## Data

--- Start ---

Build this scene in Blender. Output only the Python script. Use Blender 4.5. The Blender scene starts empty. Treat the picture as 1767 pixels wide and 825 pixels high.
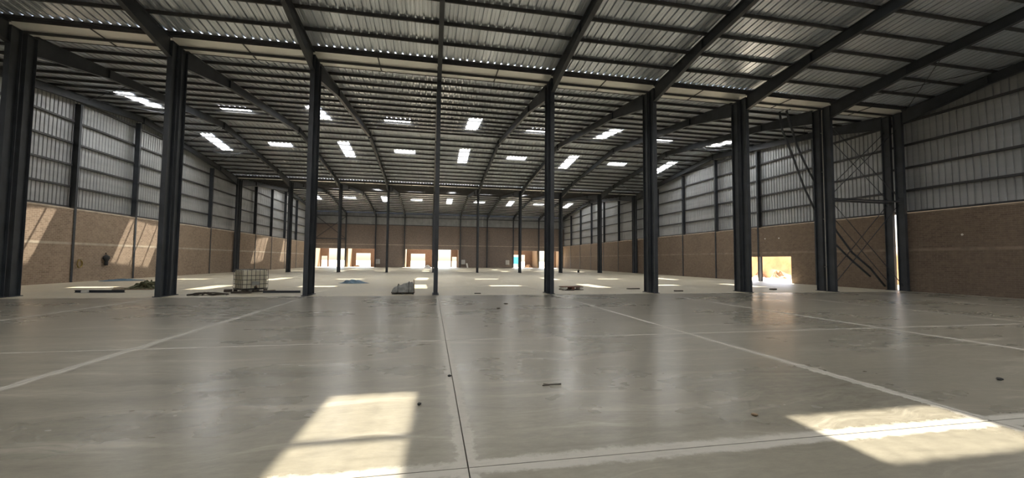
import bpy, math, random
from mathutils import Vector, Matrix
random.seed(7)
sc = bpy.context.scene
C = sc.collection
PI = math.pi

# ------------------------------------------------------------------ camera
FPX, YAW, PITCH, ROLL, CAMH = 703.45, 0.1947, 0.0519, 0.0088, 1.7594
cam = bpy.data.cameras.new('camera'); camo = bpy.data.objects.new('camera', cam); C.objects.link(camo)
cam.sensor_width = 36.0; cam.sensor_fit = 'HORIZONTAL'; cam.lens = FPX / 1767 * 36.0
cam.clip_start = 0.05; cam.clip_end = 2000
fw = Vector((math.sin(YAW)*math.cos(PITCH), math.cos(YAW)*math.cos(PITCH), math.sin(PITCH)))
rt = Vector((math.cos(YAW), -math.sin(YAW), 0)); up = rt.cross(fw)
r2 = rt*math.cos(ROLL) + up*math.sin(ROLL); u2 = up*math.cos(ROLL) - rt*math.sin(ROLL)
M = Matrix.Identity(4)
for k in range(3):
    M[k][0] = r2[k]; M[k][1] = u2[k]; M[k][2] = -fw[k]
M[2][3] = CAMH
camo.matrix_world = M
sc.camera = camo

# ------------------------------------------------------------------ world, sun, exposure
SUN_DIR = Vector((-3.97, -6.3, -12.9)).normalized()      # the way the light travels
w = bpy.data.worlds.new('sky'); sc.world = w; w.use_nodes = True
wn = w.node_tree; wn.nodes.clear()
wo = wn.nodes.new('ShaderNodeOutputWorld'); wb = wn.nodes.new('ShaderNodeBackground')
sky = wn.nodes.new('ShaderNodeTexSky'); sky.sky_type = 'NISHITA'; sky.sun_disc = False
sky.sun_elevation = math.asin(-SUN_DIR.z); sky.sun_rotation = math.atan2(-SUN_DIR.x, -SUN_DIR.y)
sky.air_density = 1.0; sky.dust_density = 3.0; sky.ozone_density = 1.0
wn.links.new(sky.outputs[0], wb.inputs[0]); wb.inputs[1].default_value = 0.17
wn.links.new(wb.outputs[0], wo.inputs[0])
sun = bpy.data.lights.new('sun', 'SUN'); sun.energy = 10.0; sun.angle = math.radians(0.53); sun.color = (1.0, 0.95, 0.86)
suno = bpy.data.objects.new('sun', sun); C.objects.link(suno); suno.location = (30, 50, 80)
suno.rotation_euler = SUN_DIR.to_track_quat('-Z', 'Y').to_euler()
DAYLIGHT = 3.2        # radiance of the daylight spread by a roof light panel
sc.view_settings.view_transform = 'Standard'; sc.view_settings.look = 'None'
sc.view_settings.gamma = 1.0; sc.view_settings.use_curve_mapping = False
sc.view_settings.exposure = 2.3
cy = sc.cycles
cy.use_denoising = True; cy.use_adaptive_sampling = True; cy.adaptive_threshold = 0.02; cy.max_bounces = 7; cy.diffuse_bounces = 5; cy.glossy_bounces = 4
cy.transparent_max_bounces = 8; cy.sample_clamp_indirect = 6.0; cy.caustics_reflective = False; cy.caustics_refractive = False

# ------------------------------------------------------------------ materials
def new_mat(name):
    m = bpy.data.materials.new(name); m.use_nodes = True
    nt = m.node_tree; b = nt.nodes['Principled BSDF']
    return m, nt, b
def N(nt, t, **kw):
    n = nt.nodes.new(t)
    for k, v in kw.items(): setattr(n, k, v)
    return n
def pos(nt, scale=(1, 1, 1)):
    g = N(nt, 'ShaderNodeNewGeometry'); mp = N(nt, 'ShaderNodeMapping'); mp.inputs['Scale'].default_value = scale
    nt.links.new(g.outputs['Position'], mp.inputs['Vector']); return mp.outputs[0]
def noise(nt, vec, scale, detail=4, rough=0.55):
    n = N(nt, 'ShaderNodeTexNoise'); n.inputs['Scale'].default_value = scale; n.inputs['Detail'].default_value = detail
    n.inputs['Roughness'].default_value = rough; nt.links.new(vec, n.inputs['Vector']); return n.outputs['Fac']
def ramp(nt, fac, stops):
    r = N(nt, 'ShaderNodeValToRGB')
    while len(r.color_ramp.elements) < len(stops): r.color_ramp.elements.new(0.5)
    for e, (p, c) in zip(r.color_ramp.elements, stops):
        e.position = p; e.color = (*c, 1) if len(c) == 3 else c
    nt.links.new(fac, r.inputs[0]); return r.outputs[0]
def mix(nt, fac, a, b, mode='MIX'):
    n = N(nt, 'ShaderNodeMix', data_type='RGBA', blend_type=mode)
    for sock, v in ((n.inputs[0], fac), (n.inputs[6], a), (n.inputs[7], b)):
        if hasattr(v, 'links'): nt.links.new(v, sock)
        elif isinstance(v, (int, float)): sock.default_value = v
        else: sock.default_value = (*v, 1)
    return n.outputs[2]
def math_(nt, op, a, b=None, c=None):
    n = N(nt, 'ShaderNodeMath', operation=op)
    for s, v in zip(n.inputs, (a, b, c)):
        if v is None: continue
        if hasattr(v, 'links'): nt.links.new(v, s)
        else: s.default_value = v
    return n.outputs[0]
def bump(nt, b, h, strength=0.3, dist=0.02):
    n = N(nt, 'ShaderNodeBump'); n.inputs['Strength'].default_value = strength; n.inputs['Distance'].default_value = dist
    nt.links.new(h, n.inputs['Height']); nt.links.new(n.outputs[0], b.inputs['Normal'])
def plain(name, col, rough=0.6, metal=0.0, var=0.25, scale=3.0, spec=0.5):
    m, nt, b = new_mat(name)
    f = noise(nt, pos(nt), scale)
    lo = tuple(c*(1-var) for c in col); hi = tuple(min(1, c*(1+var)) for c in col)
    nt.links.new(ramp(nt, f, [(0.3, lo), (0.7, hi)]), b.inputs['Base Color'])
    b.inputs['Roughness'].default_value = rough; b.inputs['Metallic'].default_value = metal
    b.inputs['Specular IOR Level'].default_value = spec
    return m

MAT = {}
MAT['steel'] = plain('dark_painted_steel', (0.036, 0.042, 0.050), 0.48, 0, 0.3, 1.5)
MAT['purlin'] = plain('dark_purlin_steel', (0.045, 0.046, 0.048), 0.55, 0.0, 0.3, 1.2)
MAT['bright_steel'] = plain('bare_steel', (0.45, 0.45, 0.43), 0.4, 0.7)

def sheet_mat(name, col, metal, rough, dirt):
    m, nt, b = new_mat(name)
    f1 = noise(nt, pos(nt, (1.2, 0.12, 1.2)), 1.0, 5); f2 = noise(nt, pos(nt), 0.35, 3)
    c = ramp(nt, f1, [(0.3, tuple(k*(1-dirt) for k in col)), (0.7, col)])
    c = mix(nt, f2, c, (0.30, 0.27, 0.21), 'MIX') if dirt > 0.3 else c
    nt.links.new(c, b.inputs['Base Color'])
    nt.links.new(ramp(nt, f1, [(0.25, (rough+0.12,)*3), (0.75, (rough-0.06,)*3)]), b.inputs['Roughness'])
    b.inputs['Metallic'].default_value = metal
    bump(nt, b, noise(nt, pos(nt), 1.6, 2), 0.25, 0.03)
    return m
MAT['roof'] = sheet_mat('galvanised_roof_sheet', (0.76, 0.81, 0.87), 0.75, 0.33, 0.22)
MAT['clad'] = sheet_mat('galvanised_wall_sheet', (0.44, 0.455, 0.46), 0.35, 0.45, 0.25)
MAT['gutter'] = plain('pale_gutter_sheet', (0.88, 0.88, 0.84), 0.35, 0.35, 0.08, 0.8)

def brick_mat(name, c1, c2, mortar, axis, wash):
    m, nt, b = new_mat(name)
    g = N(nt, 'ShaderNodeNewGeometry'); s = N(nt, 'ShaderNodeSeparateXYZ'); nt.links.new(g.outputs['Position'], s.inputs[0])
    cm = N(nt, 'ShaderNodeCombineXYZ'); nt.links.new(s.outputs[axis], cm.inputs[0]); nt.links.new(s.outputs[2], cm.inputs[1])
    t = N(nt, 'ShaderNodeTexBrick'); nt.links.new(cm.outputs[0], t.inputs['Vector'])
    t.inputs['Color1'].default_value = (*c1, 1); t.inputs['Color2'].default_value = (*c2, 1); t.inputs['Mortar'].default_value = (*mortar, 1)
    t.inputs['Scale'].default_value = 1.0; t.inputs['Brick Width'].default_value = 0.30; t.inputs['Row Height'].default_value = 0.115
    t.inputs['Mortar Size'].default_value = 0.012; t.inputs['Mortar Smooth'].default_value = 0.3
    big = noise(nt, pos(nt), 0.45, 6, 0.65); fine = noise(nt, pos(nt), 4.0, 5, 0.7)
    c = mix(nt, ramp(nt, big, [(0.42, (0, 0, 0)), (0.66, (0.75,)*3)]), t.outputs['Color'], wash)
    c = mix(nt, 0.55, c, ramp(nt, fine, [(0.25, (0.45,)*3), (0.7, (1.0,)*3)]), 'MULTIPLY')
    nt.links.new(c, b.inputs['Base Color']); b.inputs['Roughness'].default_value = 0.9
    b.inputs['Specular IOR Level'].default_value = 0.2
    h = math_(nt, 'ADD', math_(nt, 'MULTIPLY', t.outputs['Fac'], -1.0), math_(nt, 'MULTIPLY', fine, 0.8))
    bump(nt, b, h, 0.6, 0.012)
    return m
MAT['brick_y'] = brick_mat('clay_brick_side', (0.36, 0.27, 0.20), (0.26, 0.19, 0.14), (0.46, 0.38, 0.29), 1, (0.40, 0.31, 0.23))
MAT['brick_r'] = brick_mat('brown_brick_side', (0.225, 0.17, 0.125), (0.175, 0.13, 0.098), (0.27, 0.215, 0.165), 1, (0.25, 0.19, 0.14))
MAT['brick_x'] = brick_mat('clay_brick_end', (0.28, 0.22, 0.185), (0.22, 0.175, 0.15), (0.30, 0.255, 0.215), 0, (0.26, 0.215, 0.185))
MAT['brick_out'] = brick_mat('red_brick_outside', (0.155, 0.095, 0.063), (0.125, 0.075, 0.05), (0.165, 0.125, 0.095), 0, (0.155, 0.105, 0.074))
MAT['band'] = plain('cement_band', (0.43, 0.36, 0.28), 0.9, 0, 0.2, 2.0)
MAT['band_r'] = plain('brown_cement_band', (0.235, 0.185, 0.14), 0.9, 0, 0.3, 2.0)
MAT['plaster'] = plain('plastered_pier', (0.20, 0.135, 0.075), 0.9, 0, 0.12, 1.2)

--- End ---

## Given exercise
Gather each line that holds "scene".

## The output
Build this scene in Blender. Output only the Python script. Use Blender 4.5. The Blender scene starts empty. Treat the picture as 1767 pixels wide and 825 pixels high.
sc = bpy.context.scene